The U.S. Office of Civil Rights’ claim that Denver Public Schools has failed to implement its bilingual education program is ill-founded. The office was especially unwise Thursday when it threatened to cut off federal funds and imposed a fire-drill timetable to resolve the dispute.

The office is arriving very late in the game. Denver Superintendent Irv Moskowitz and attorneys for the district have been trying for a very long time to revise a program that for more than a decade operated under a federal court order with little input or oversight from parents, administrators or the elected school board. In trying to make such revisions, the district has had to contend with the Congress of Hispanic Educators – a group whose members, in most cases, are dependent upon the program.

The district has also been offered plenty of advice from parents – many of whom welcome the proposed revisions and some of whom oppose them.

So now, on the eve of implementing the revised program, which includes a higher degree of parental choice, the Office of Civil Rights has announced the program is “insufficient.”

What appears to be “insufficient” is the Office of Civil Rights itself: It is operating from sometimes outdated information.

For example, its study in Denver was started a couple of years ago and part of the written proposal the office has been evaluating has been significantly modified.

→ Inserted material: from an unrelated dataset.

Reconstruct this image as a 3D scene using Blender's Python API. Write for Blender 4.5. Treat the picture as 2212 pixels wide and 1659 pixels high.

Moskowitz has said he will give the office the updated plan so it can catch up. But he acknowledges that some of the federal office’s objections cannot be met without seriously harming DPS’s goals. For example, Moskowitz notes that the Office of Civil Rights would force the enrollment in the bilingual program of “any student who lives in a home where a language other than English is used.” That is an absurd demand, no less absurd because it was uttered by the Office of Civil Rights. Does the proficiency of the student not matter? Does it not matter who it is (a grandparent, perhaps) who speaks the foreign language in the home?

Moskowitz has correctly characterized this and other federal demands as “out of step with reality” and likely “to create a burdensome level of administration that we cannot accept.”

The welfare of 13,600 students of limited English skills in the Denver Public School system is too important to leave to some formula devised in Washington.

Reliance on such formulas will almost always kill local initiative and assure the perpetuation of programs that are both expensive and inefficient.

Moskowitz has pledged to get the district refocused on the original purpose of these programs: to teach students English. The community, which after all includes students with 80 native languages, can judge whether the programs are working.